ASTS’ nin reklam konusunda getirdiği düzenleme gerçekten ilginç ve doğru ilkeler. Bu ilkelere niçin uyulmadığı ise malum.
ASTS’ye göre ülkemizin yayıncılık anlamında ciddi mesafeler alması gerekiyordu. Ama gelinen noktanın fazla iyimser bir tablo oluşturmadığı ortadadır. Reklamlar anlamında ciddi düzenlemeleri içeren bu ilkelerin reklam konusunda getirdiği ilkeler şunlardır.
– Haber ve program sunucuları reklama çıkamaz.
– Bilinçaltına yönelik reklam yapılamaz.
– Programlar reklam amacı taşıyan bir şekilde sunulamaz.
– Program bütünlüğünü ve programın değerini zedeleyecek biçimde programlar içine reklam konamaz.
– Sineme ve televizyon filmlerinde 45 dakika önce reklam yayınlanmaz.
– İkinci ve daha fazla 45 dakikalık bölümden en az yirmi dakikadan uzun süreli bölüm için bir ek reklam kesintisi de olabilir.
– Spor programlarının ancak devre aralarına reklam yerleştirilebilir.
– Reklamların arasında en az 20 dakika süre bulunmalıdır.
– 30 dakikadan kısa süreli haber bültenleri ve haber programlarında, belgesellerde, çocuk programlarında, dini yayınlarda reklam yayınlanamaz.
– Tütün ve alkollü içki reklamları yayınlanamaz.
– Tütün ve alkollü madde üreticisi özel tüzel kişiler programa mali destek sağlayamaz.
– Reklamlar günlük yayın süresinin %15 ‘ni geçmez.

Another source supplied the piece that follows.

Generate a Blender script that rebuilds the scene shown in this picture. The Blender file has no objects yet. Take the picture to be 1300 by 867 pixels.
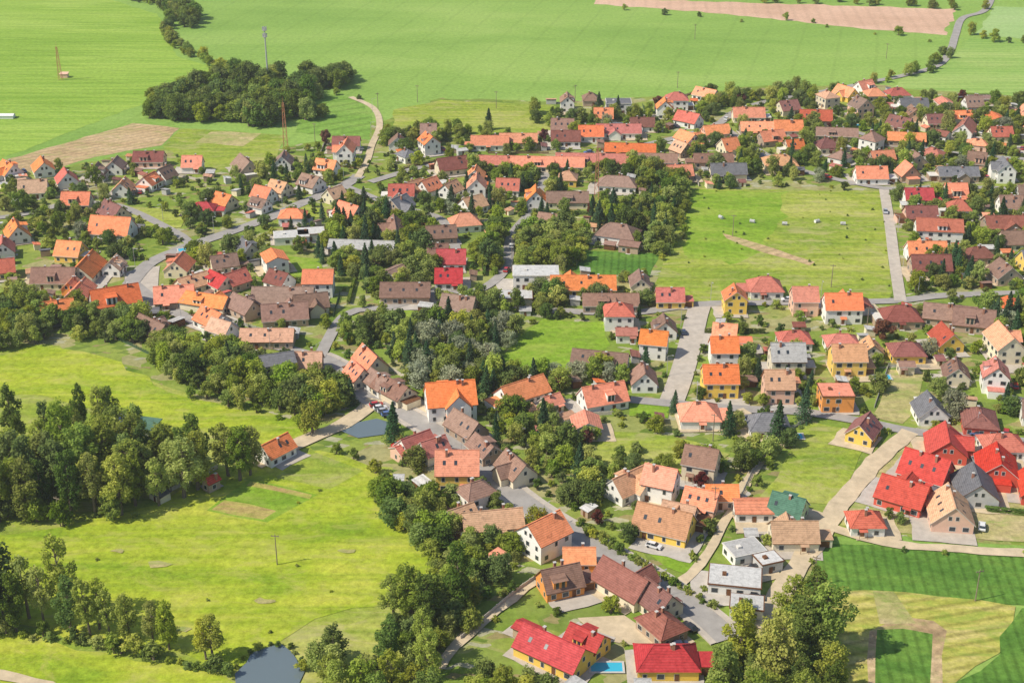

– Tele pazarlama türü reklam yayını günde bir saati aşmaz.
ASTS’nin reklam ilkeleri böyle. Ve bu ilkeler ülkemiz tarafından da imzalanmış ve uygulanması gerekiyor. Ama ortaya konan tablonun hiçte böyle olmadığı ortadadır. İnsanlarımızın en doğal ihtiyaçları olan haber alma hakkını kullanırken bile haksız reklam bombardımanına tutuluyor. Ve çocuklardan başlayan bir şiddet ile hak etmediği bir yayın ile karşı karşıya kalıyor. Özellikle şiddet içerikle reklamlar ve bunların çoğu zaman yoğun olarak ekranda tutulması daha büyük sosyal yaraların açılmasına zemin hazırlıyor. “Şurası bir gerçek ki ekrandaki şiddet ve cinsellik imajlarının boşaltıcı bir etkisi olduğunu, seyircileri kızgınlık ve düşmanlık duygularından arındığını ileri sürenler olduğu kadar, tv’nin gizli sapıklara tecavüz ve ırza geçmenin esaslarını öğrettiğinden ve ona benzer bir eğilime kışkırttığından emin olanlar da var” insanların bilinçaltlarına yüklenen bu tür olumsuz davranış biçimleri toplumsal kirlenmenin ve sosyal çöküntünün de etkeni olarak karşımıza çıkıyor. Bu durum toplumumuzu her geçen gün biraz daha yaralıyor. ASTS’nin yürürlüğe girdiği’ zamanlarda gazetelerde açıklama yapan uzmanlar reklamlar konusundaki bu tehlikeye dikkat çekmişler ve bir an evvel önlem alınmasını istemişlerdir.